Il y a quelques semaines, Shirley Kennedy m’a écrit sur Facebook le message suivant :

J’espère que tu vas bien et ta petite famille aussi. Je sais que tu es très occupée, mais comme le disait ma grand-mère Germaine : « Qui ne risque rien, n’a rien ». J’aimerais bien avoir une chronique d’humeur ou une chronique tout court d’Erika Soucy dans le journal. Vite de même, est-ce que ça pourrait t’intéresser?

Shirley m’a dit que cette première chronique doit servir à me présenter. Que dire de moi? Je suis née à Portneuf-sur-Mer et j’écris de la poésie, du roman, de la télé; des chroniques radio aussi. Dans mes textes, je parle souvent de la Haute-Côte-Nord qui m’habite, même si je n’y habite plus.

Mais ça, c’est de l’information plate, ordinaire. Pour l’essentiel et l’extraordinaire, je vous donne rendez-vous dans ces pages, aux deux semaines, où je prendrai le temps de rendre hommage à notre coin de pays, nos villages, nos gens. Avoir une tribune pour parler de nous, chez nous, c’est un cadeau que j’attendais depuis longtemps.

C’est pour ça que je n’ai pas hésité longtemps avant d’accepter l’invitation de Shirley. Il faut dire aussi qu’elle a sorti l’artillerie lourde ! M’accrocher drette en partant avec une citation de Memére Dédé, c’était s’assurer de fesser fort.

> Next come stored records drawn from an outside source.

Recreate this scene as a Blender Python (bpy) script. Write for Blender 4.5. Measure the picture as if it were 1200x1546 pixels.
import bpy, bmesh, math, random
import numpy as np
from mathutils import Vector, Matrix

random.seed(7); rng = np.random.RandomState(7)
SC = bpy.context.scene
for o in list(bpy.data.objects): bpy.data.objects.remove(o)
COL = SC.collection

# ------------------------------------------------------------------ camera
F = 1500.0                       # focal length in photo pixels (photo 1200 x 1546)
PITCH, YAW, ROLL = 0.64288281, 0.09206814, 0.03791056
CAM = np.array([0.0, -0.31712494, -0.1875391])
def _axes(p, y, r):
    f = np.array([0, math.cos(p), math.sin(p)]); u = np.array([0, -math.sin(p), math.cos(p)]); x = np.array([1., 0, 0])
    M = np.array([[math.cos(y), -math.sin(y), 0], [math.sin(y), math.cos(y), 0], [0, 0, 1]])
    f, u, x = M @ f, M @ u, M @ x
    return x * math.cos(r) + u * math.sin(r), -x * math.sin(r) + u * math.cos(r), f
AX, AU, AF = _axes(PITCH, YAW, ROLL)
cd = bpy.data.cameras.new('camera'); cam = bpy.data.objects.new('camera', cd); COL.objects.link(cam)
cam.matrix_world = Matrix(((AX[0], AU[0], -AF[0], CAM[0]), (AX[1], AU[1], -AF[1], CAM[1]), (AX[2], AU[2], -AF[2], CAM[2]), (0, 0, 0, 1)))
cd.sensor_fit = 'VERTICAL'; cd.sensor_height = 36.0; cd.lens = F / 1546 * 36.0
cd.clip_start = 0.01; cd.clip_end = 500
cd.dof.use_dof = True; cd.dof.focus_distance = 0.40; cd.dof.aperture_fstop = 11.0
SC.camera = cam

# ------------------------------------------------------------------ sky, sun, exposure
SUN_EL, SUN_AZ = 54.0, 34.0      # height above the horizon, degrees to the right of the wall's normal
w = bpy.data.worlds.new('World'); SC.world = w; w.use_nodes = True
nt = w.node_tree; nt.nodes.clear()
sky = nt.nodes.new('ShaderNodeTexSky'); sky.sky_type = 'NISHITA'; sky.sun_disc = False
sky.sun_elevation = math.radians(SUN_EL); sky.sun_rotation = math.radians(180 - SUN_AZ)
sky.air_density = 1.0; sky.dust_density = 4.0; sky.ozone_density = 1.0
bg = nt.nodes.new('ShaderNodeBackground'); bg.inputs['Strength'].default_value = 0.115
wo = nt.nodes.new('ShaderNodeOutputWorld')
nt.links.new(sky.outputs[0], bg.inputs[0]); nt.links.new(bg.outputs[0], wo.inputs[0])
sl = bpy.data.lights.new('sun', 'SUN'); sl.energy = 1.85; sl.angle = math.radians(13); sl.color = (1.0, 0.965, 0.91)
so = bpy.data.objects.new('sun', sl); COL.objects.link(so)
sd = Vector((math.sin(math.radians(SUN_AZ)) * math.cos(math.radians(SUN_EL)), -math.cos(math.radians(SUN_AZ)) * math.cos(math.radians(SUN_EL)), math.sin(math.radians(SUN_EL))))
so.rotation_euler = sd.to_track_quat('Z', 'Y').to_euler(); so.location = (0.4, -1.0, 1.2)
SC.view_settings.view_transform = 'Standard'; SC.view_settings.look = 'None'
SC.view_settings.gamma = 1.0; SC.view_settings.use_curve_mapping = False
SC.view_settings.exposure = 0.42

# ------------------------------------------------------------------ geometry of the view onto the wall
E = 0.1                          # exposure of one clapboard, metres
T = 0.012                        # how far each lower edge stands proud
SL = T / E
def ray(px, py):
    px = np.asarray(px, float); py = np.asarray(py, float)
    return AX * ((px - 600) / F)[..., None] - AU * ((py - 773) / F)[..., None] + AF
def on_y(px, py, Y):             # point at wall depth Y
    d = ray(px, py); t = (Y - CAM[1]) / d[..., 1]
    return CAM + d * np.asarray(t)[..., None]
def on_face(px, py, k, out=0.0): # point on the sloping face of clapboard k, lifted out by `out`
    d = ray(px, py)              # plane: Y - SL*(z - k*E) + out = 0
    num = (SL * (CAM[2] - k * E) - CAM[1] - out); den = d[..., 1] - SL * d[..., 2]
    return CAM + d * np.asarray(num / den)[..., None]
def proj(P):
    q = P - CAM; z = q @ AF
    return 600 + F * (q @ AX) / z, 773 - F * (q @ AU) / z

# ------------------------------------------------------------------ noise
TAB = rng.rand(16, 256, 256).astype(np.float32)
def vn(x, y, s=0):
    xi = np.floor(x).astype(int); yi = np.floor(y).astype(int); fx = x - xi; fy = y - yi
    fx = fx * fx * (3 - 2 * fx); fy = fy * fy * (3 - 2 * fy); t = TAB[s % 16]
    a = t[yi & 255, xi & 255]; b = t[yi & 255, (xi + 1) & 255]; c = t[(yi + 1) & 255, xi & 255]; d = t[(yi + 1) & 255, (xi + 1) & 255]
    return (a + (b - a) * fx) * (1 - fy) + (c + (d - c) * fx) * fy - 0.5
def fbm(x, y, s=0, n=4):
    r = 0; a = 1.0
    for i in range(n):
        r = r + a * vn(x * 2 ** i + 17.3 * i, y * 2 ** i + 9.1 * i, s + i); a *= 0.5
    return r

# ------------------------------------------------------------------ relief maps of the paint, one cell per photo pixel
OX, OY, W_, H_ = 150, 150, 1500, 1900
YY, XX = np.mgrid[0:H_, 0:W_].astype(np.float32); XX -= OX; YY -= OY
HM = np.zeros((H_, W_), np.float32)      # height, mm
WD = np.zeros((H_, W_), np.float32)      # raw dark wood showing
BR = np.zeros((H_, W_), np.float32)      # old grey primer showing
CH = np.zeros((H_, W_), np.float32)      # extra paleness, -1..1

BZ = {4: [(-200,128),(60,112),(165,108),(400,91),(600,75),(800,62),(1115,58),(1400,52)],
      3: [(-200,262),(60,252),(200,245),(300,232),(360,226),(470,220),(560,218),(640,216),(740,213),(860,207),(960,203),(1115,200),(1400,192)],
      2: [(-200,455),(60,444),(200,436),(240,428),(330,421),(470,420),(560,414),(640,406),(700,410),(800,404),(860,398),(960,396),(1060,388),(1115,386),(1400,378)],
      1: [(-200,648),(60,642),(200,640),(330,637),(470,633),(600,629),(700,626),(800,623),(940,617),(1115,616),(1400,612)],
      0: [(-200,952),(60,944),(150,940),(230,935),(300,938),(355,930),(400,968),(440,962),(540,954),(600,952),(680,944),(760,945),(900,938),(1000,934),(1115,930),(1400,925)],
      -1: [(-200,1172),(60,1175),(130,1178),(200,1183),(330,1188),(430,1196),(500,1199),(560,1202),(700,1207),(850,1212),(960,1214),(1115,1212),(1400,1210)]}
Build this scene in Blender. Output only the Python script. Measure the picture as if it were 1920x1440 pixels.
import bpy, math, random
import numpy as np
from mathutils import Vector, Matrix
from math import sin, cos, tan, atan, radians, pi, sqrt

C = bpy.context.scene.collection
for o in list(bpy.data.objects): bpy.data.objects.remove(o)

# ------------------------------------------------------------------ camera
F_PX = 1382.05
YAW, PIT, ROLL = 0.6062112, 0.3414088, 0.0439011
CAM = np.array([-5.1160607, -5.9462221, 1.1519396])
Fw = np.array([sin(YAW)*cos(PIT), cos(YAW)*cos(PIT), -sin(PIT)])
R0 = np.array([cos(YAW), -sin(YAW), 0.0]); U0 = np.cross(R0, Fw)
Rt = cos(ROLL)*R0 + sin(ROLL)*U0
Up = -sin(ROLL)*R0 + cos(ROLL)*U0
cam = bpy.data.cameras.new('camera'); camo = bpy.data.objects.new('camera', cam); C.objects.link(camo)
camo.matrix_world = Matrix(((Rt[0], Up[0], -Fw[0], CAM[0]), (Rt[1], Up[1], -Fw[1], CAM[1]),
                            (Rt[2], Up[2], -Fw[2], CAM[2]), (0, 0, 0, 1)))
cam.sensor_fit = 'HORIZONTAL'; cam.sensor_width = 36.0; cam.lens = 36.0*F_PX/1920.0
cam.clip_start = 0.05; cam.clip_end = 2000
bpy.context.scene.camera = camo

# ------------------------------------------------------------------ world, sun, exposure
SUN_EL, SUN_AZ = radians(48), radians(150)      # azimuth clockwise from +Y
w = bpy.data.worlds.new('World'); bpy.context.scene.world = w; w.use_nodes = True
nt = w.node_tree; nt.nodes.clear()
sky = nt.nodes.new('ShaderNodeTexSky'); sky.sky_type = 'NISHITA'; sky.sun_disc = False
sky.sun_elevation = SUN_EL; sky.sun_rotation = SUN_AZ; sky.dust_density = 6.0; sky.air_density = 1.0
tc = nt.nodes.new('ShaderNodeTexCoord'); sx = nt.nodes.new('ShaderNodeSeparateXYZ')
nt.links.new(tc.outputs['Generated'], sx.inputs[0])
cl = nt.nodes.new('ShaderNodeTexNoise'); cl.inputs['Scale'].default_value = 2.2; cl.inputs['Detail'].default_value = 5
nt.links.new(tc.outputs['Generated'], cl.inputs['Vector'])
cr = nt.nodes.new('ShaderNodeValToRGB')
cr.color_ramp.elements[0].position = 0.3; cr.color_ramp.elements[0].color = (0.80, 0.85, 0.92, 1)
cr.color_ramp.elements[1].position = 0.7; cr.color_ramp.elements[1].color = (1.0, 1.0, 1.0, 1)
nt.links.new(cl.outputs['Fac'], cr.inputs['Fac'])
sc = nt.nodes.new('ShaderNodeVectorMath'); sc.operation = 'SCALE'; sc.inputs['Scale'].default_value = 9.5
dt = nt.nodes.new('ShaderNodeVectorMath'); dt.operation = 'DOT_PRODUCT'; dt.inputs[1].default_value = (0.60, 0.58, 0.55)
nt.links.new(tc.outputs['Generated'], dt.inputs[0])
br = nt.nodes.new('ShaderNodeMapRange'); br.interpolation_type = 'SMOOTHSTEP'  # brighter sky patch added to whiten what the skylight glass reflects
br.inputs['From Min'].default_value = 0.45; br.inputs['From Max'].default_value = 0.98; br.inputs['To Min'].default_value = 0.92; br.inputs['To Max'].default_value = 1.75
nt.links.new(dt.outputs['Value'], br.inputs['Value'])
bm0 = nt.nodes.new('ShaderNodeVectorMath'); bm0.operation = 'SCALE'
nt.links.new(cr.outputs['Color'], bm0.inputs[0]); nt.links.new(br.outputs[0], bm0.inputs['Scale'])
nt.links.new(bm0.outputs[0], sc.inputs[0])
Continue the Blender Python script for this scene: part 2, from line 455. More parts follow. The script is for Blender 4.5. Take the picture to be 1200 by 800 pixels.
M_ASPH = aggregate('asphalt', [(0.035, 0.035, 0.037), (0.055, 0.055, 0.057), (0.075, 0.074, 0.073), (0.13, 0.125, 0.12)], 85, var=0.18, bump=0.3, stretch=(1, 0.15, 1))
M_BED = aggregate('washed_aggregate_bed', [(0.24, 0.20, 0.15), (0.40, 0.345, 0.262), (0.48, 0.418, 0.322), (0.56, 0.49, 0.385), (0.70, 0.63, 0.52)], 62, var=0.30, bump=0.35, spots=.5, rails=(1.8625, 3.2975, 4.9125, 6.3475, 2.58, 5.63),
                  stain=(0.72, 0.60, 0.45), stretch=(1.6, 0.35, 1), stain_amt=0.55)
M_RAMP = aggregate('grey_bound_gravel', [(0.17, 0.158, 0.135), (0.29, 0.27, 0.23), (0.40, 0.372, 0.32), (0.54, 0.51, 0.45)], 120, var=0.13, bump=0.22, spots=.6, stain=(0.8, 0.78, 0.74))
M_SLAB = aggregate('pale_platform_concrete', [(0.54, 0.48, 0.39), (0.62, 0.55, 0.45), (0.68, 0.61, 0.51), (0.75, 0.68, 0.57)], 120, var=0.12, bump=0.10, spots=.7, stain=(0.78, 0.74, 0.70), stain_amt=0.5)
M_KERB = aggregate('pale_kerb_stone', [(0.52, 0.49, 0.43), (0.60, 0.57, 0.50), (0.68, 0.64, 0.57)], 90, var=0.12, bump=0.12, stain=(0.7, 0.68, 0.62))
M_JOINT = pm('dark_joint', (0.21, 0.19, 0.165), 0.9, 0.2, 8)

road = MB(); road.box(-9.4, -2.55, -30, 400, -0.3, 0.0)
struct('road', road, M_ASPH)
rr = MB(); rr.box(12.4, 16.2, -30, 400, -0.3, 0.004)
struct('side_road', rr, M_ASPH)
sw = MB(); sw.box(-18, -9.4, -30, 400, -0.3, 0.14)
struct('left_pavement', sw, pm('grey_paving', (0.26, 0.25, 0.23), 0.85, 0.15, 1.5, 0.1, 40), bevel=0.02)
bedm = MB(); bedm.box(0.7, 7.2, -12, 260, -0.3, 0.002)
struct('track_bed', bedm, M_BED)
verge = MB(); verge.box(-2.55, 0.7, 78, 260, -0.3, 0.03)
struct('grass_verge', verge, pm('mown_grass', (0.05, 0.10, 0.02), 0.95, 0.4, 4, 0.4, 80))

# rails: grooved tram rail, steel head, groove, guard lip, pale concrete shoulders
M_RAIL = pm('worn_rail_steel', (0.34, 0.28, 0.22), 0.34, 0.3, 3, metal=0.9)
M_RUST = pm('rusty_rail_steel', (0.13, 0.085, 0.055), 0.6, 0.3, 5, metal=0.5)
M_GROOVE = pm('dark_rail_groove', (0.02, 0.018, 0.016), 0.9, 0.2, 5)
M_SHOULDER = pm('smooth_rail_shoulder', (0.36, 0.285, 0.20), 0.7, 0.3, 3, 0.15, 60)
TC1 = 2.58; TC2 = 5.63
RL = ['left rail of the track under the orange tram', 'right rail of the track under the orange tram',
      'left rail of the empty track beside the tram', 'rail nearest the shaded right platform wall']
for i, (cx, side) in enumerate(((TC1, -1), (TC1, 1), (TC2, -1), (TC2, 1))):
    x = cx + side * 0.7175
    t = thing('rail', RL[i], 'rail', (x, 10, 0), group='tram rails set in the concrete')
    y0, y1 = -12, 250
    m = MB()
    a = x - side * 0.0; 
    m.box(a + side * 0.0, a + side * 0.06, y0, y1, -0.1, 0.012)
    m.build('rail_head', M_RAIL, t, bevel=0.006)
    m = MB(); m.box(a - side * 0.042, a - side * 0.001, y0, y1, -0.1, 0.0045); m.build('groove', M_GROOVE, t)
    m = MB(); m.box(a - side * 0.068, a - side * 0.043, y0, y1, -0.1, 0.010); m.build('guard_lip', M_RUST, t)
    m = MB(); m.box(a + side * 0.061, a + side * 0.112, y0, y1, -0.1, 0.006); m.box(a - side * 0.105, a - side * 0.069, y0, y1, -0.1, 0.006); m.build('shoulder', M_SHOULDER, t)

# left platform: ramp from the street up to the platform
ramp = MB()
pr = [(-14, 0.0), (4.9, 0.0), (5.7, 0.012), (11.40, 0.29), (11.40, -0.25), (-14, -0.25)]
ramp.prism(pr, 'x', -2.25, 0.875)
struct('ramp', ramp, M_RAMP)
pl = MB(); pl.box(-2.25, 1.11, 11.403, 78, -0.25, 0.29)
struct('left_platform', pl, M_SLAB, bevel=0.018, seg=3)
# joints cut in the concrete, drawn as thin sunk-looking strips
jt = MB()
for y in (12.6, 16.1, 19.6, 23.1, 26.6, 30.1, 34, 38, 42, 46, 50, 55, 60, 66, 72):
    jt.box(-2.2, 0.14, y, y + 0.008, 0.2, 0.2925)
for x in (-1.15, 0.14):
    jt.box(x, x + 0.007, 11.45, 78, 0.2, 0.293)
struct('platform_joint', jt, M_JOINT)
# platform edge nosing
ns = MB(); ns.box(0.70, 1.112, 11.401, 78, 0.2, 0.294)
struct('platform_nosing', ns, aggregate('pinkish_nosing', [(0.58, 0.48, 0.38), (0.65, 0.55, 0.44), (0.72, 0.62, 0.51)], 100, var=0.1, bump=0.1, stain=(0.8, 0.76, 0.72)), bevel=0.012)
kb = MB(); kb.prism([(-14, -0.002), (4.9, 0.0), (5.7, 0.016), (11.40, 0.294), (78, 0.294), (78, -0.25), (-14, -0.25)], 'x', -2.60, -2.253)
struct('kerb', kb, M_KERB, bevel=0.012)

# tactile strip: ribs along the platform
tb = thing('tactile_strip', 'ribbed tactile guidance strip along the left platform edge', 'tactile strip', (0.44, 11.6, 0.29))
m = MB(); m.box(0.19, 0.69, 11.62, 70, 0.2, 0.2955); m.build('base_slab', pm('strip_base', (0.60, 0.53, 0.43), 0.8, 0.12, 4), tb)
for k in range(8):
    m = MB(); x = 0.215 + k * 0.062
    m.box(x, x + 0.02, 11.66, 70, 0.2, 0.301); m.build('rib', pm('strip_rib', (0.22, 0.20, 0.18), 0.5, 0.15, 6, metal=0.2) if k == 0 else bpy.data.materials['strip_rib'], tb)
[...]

Ah! Ha! Je vous entends déjà, monde de Portneuf, dire que je suis bien que trop jeune pour avoir connu Germaine Kennedy. Détrompez-vous ! Je l’ai connu comme une grand-mère qui n’était pas la mienne, dans sa maison située juste en face de la nôtre quand on restait au boute du village. Je ne compte pas le nombre de fois où ma mère m’a fait traverser la 138 pour que j’aille piger dans son jardin : de la salade, des carottes, de la rhubarbe; pour que j’aille jouer de l’orgue électronique dans son salon. Je me rappelle encore du bruit des lampes qui se réchauffent. Je ne compte plus les minutes passées à la regarder coudre dans son sous-sol, petite Erika camouflée dans le gros pouf-poire. Accueillante et généreuse, Memére Dédé ne m’a jamais fait croire que je la dérangeais.

Je garde d’elle le souvenir d’une femme noble. Il me semble que les années de devoir n’ont jamais réussi à effacer sa douceur. Adulte, j’ai appris qu’elle avait ses secrets, sa souffrance, qu’elle gardait bien cachés sous ses tâches quotidiennes. N’empêche… Memére Dédé, c’était pour moi un sentiment de sécurité; le silence et le temps qui n’exigeaient pas d’être comblés.

Shirley savait bien, en m’écrivant, que j’avais un horaire de fou; mais moi j’ai su, à la simple évocation de Germaine, que le temps méritait que je le trouve.

Merci de prendre le temps de me lire.